What you will do » Emit a verbatim copy of the lines below from the line with "What Blender Python" through the line with "SC.camera = cam", excluding pictures and everything outside that range.

Record excerpts »
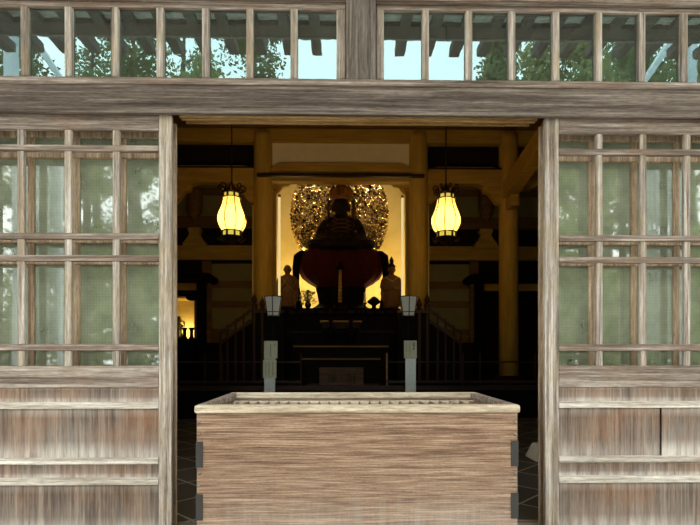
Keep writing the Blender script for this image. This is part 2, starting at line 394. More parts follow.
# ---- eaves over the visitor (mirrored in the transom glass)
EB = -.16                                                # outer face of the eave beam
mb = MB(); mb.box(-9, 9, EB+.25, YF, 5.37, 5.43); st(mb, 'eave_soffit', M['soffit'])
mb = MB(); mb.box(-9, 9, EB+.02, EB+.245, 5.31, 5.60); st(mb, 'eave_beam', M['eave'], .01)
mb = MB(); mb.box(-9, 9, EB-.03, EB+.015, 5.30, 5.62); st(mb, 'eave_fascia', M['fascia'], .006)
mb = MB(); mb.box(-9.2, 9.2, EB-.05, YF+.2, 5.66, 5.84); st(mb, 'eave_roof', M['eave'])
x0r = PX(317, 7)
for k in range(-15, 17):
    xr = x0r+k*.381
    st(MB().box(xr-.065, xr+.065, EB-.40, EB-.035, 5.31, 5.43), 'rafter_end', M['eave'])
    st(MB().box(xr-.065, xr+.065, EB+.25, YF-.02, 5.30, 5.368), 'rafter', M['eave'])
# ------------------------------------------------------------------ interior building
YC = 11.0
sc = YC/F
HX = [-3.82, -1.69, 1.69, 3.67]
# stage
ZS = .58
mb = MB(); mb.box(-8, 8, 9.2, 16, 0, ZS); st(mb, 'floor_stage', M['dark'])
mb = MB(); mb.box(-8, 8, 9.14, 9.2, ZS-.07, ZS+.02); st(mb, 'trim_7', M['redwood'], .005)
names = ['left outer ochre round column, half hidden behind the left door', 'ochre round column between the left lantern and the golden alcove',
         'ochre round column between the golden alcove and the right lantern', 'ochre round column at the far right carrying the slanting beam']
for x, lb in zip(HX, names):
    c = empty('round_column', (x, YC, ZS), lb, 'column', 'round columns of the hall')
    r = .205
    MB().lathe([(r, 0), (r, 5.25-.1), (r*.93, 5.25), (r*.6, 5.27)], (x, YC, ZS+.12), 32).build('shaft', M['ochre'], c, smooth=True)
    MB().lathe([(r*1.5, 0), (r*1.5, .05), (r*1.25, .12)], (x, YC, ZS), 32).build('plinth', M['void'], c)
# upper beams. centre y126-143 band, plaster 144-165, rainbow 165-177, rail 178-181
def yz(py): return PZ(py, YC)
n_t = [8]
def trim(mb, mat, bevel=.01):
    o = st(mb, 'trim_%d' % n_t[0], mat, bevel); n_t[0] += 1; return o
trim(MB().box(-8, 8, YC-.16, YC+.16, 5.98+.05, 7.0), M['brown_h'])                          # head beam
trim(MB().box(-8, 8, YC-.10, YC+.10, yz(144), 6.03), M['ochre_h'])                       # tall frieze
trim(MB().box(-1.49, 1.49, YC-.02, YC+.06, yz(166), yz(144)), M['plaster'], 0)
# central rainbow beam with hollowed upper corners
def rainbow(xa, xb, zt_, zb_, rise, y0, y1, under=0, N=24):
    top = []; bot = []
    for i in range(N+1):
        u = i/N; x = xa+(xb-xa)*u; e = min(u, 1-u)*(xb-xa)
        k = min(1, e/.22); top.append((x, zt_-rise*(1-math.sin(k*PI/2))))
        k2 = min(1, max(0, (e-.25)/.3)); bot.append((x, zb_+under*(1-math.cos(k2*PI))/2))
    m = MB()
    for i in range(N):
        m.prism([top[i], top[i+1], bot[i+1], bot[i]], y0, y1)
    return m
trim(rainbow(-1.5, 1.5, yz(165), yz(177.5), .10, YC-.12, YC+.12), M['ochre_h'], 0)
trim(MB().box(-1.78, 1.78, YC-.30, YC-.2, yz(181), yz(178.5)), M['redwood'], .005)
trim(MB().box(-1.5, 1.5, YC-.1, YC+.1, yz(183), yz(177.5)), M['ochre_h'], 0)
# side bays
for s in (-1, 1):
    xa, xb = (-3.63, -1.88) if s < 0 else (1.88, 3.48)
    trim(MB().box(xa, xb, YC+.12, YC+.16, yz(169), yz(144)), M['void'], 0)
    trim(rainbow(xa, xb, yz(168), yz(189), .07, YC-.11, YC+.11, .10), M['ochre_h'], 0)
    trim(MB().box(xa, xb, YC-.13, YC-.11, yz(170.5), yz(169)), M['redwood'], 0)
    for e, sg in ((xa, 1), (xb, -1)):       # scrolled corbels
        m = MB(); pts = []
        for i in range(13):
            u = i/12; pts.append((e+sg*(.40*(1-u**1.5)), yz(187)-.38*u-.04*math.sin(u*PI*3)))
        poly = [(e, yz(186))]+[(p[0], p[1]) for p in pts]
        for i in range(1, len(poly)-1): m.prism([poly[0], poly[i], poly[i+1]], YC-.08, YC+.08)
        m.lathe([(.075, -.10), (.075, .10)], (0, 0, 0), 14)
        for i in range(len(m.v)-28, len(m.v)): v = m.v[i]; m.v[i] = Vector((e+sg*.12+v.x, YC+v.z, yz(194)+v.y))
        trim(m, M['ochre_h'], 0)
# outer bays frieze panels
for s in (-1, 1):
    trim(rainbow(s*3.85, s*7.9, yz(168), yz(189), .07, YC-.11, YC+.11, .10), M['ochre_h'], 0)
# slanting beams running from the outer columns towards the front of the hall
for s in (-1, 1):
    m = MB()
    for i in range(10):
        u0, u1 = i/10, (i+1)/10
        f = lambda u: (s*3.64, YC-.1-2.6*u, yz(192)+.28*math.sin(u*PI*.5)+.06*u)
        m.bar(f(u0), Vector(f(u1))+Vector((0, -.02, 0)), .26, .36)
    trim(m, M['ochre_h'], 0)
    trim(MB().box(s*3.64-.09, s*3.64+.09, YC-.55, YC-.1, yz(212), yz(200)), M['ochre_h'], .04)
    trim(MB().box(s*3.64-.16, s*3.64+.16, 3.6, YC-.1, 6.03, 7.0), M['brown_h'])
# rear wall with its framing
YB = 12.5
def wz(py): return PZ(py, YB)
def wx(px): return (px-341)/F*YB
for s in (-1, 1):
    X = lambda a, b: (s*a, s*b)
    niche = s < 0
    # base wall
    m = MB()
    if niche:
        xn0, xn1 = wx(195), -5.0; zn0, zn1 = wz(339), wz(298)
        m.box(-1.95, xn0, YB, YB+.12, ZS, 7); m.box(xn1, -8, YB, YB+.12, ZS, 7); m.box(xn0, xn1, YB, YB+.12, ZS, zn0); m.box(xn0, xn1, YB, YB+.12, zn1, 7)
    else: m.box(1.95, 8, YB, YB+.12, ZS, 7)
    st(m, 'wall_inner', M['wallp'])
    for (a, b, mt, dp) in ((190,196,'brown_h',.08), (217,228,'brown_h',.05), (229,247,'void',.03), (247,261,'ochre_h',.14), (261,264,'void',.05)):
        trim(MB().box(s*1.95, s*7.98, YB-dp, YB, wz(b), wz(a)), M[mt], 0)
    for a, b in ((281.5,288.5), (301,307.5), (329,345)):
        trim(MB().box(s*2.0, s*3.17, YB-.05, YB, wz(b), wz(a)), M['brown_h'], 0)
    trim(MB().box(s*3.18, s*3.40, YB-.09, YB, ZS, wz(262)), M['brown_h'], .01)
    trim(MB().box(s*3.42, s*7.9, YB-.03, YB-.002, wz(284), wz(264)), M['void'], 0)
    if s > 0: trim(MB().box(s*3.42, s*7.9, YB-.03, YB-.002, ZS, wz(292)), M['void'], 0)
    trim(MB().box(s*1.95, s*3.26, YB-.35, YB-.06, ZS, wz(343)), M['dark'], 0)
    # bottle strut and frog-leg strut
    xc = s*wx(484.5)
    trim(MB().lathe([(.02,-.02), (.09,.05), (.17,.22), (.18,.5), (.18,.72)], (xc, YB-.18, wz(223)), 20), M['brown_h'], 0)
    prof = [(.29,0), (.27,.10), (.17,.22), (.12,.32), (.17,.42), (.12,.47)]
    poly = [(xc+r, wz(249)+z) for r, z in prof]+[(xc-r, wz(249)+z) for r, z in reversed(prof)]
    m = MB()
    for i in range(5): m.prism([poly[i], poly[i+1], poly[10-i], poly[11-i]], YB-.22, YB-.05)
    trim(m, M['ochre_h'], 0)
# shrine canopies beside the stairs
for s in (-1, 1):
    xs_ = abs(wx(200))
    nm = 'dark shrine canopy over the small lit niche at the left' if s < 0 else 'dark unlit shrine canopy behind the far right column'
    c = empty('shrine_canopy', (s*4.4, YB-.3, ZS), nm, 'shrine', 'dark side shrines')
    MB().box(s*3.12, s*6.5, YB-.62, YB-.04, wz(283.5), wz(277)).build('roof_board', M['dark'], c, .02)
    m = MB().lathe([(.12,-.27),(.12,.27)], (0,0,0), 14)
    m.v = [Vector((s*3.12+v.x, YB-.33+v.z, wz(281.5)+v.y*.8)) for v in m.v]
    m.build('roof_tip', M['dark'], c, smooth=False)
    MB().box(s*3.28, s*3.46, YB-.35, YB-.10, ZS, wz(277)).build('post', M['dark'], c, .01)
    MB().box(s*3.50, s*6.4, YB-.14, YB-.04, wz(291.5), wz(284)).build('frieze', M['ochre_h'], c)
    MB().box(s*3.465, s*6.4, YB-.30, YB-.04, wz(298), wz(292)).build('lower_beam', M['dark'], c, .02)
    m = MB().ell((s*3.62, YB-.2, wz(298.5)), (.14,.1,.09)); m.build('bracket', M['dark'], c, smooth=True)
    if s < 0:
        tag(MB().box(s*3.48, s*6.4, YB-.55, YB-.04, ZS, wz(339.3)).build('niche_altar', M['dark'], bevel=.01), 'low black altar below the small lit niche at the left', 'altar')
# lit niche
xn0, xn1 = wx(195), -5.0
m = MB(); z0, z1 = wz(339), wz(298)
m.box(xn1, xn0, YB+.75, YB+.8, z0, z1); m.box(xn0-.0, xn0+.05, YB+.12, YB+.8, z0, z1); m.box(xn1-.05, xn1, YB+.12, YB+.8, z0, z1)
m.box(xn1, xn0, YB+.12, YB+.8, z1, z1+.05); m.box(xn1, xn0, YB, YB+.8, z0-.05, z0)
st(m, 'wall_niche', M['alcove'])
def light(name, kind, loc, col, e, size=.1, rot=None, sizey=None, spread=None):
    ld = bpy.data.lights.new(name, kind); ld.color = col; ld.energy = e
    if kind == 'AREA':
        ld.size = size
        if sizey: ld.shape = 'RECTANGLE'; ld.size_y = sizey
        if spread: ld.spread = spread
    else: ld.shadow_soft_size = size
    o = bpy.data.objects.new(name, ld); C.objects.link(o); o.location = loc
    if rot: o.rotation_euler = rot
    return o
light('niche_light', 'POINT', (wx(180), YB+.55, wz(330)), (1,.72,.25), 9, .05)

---

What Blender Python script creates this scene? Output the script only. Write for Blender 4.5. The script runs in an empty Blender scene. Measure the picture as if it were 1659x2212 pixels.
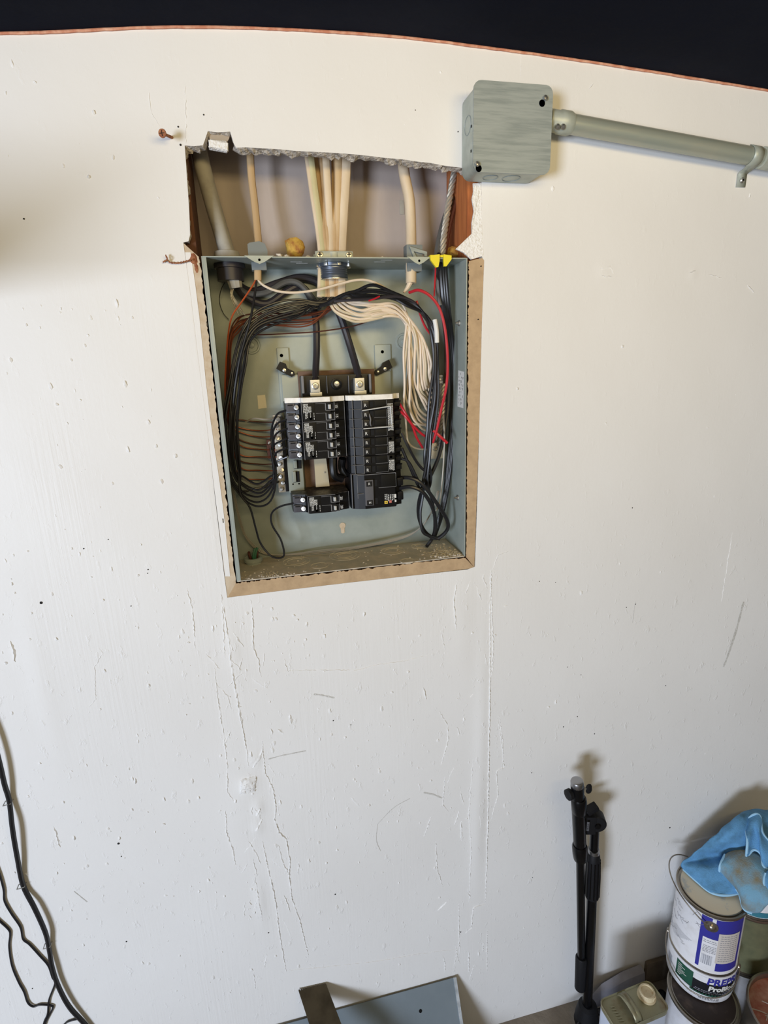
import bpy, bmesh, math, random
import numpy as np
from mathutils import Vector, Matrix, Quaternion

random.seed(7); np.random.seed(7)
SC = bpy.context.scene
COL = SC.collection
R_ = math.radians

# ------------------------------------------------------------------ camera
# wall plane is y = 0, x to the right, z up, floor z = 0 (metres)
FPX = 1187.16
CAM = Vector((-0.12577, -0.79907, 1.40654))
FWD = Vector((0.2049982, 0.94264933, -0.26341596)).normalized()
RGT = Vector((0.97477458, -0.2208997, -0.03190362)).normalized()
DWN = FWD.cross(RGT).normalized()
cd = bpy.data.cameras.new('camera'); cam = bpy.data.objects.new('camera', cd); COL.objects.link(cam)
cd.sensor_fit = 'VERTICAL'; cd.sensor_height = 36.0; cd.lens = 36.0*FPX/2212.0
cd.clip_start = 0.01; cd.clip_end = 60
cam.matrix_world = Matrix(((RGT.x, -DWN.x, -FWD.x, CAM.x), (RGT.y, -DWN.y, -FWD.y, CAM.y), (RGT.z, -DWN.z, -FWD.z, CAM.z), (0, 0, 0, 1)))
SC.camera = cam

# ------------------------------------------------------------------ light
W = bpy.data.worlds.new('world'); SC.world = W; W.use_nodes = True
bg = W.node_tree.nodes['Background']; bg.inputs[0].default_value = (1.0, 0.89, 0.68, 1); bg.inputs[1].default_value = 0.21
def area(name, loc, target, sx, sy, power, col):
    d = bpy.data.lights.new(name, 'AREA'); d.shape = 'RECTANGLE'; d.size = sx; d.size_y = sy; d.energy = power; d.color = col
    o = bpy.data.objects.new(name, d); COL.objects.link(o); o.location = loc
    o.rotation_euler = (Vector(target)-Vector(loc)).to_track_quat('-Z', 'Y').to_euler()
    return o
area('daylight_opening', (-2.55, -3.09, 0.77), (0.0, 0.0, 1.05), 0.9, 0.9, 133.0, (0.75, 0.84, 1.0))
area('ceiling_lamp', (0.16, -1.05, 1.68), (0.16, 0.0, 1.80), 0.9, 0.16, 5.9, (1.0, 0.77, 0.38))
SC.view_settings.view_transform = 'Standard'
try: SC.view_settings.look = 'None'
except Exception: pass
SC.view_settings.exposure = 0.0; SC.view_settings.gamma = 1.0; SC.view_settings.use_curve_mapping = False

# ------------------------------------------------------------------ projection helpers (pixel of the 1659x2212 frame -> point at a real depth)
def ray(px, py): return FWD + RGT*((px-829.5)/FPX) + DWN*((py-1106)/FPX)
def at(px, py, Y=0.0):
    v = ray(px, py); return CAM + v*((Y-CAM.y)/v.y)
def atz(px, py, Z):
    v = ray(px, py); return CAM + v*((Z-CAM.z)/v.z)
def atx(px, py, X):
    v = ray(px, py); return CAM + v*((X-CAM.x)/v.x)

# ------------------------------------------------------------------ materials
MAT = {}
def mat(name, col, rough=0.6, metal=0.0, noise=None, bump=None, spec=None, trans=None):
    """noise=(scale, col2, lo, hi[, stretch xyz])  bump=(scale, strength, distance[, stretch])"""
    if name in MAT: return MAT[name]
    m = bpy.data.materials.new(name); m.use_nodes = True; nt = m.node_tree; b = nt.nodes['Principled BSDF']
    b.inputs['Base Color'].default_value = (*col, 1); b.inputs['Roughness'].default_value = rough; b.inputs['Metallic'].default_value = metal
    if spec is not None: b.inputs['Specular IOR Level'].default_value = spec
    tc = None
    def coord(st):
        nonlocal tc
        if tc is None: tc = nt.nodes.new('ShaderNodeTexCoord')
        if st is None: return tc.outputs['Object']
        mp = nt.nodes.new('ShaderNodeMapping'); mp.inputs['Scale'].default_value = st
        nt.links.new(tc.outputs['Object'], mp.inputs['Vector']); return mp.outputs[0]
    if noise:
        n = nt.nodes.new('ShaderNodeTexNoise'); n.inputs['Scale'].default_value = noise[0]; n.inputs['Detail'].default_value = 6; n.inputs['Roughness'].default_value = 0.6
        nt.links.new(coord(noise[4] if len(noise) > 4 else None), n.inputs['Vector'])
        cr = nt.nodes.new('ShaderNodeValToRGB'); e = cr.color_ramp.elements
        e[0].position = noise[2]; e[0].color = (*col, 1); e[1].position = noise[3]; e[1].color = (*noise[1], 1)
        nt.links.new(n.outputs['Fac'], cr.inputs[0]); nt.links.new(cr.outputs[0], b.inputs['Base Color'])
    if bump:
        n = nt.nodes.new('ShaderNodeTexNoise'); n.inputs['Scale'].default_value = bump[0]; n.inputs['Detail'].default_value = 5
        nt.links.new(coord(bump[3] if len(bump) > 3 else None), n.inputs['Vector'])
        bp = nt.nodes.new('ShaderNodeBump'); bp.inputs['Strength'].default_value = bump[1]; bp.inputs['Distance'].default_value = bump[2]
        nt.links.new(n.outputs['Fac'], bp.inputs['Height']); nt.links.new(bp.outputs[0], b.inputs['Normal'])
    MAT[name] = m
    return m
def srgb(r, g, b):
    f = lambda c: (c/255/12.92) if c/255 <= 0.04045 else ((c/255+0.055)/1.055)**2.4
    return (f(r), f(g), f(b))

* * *

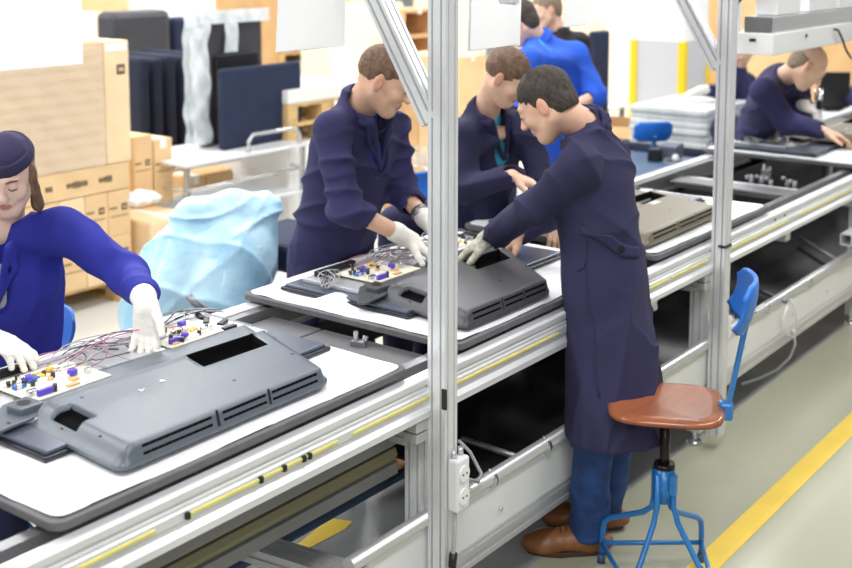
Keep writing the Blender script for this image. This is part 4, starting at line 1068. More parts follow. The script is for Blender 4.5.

The response »
What Blender Python script creates this scene? Output the script only. Write for Blender 4.5. The script runs in an empty Blender scene. Measure the picture as if it were 1659x2212 pixels.
import bpy, bmesh, math, random
import numpy as np
from mathutils import Vector, Matrix, Quaternion

random.seed(7); np.random.seed(7)
SC = bpy.context.scene
COL = SC.collection
R_ = math.radians

# ------------------------------------------------------------------ camera
# wall plane is y = 0, x to the right, z up, floor z = 0 (metres)
FPX = 1187.16
CAM = Vector((-0.12577, -0.79907, 1.40654))
FWD = Vector((0.2049982, 0.94264933, -0.26341596)).normalized()
RGT = Vector((0.97477458, -0.2208997, -0.03190362)).normalized()
DWN = FWD.cross(RGT).normalized()
cd = bpy.data.cameras.new('camera'); cam = bpy.data.objects.new('camera', cd); COL.objects.link(cam)
cd.sensor_fit = 'VERTICAL'; cd.sensor_height = 36.0; cd.lens = 36.0*FPX/2212.0
cd.clip_start = 0.01; cd.clip_end = 60
cam.matrix_world = Matrix(((RGT.x, -DWN.x, -FWD.x, CAM.x), (RGT.y, -DWN.y, -FWD.y, CAM.y), (RGT.z, -DWN.z, -FWD.z, CAM.z), (0, 0, 0, 1)))
SC.camera = cam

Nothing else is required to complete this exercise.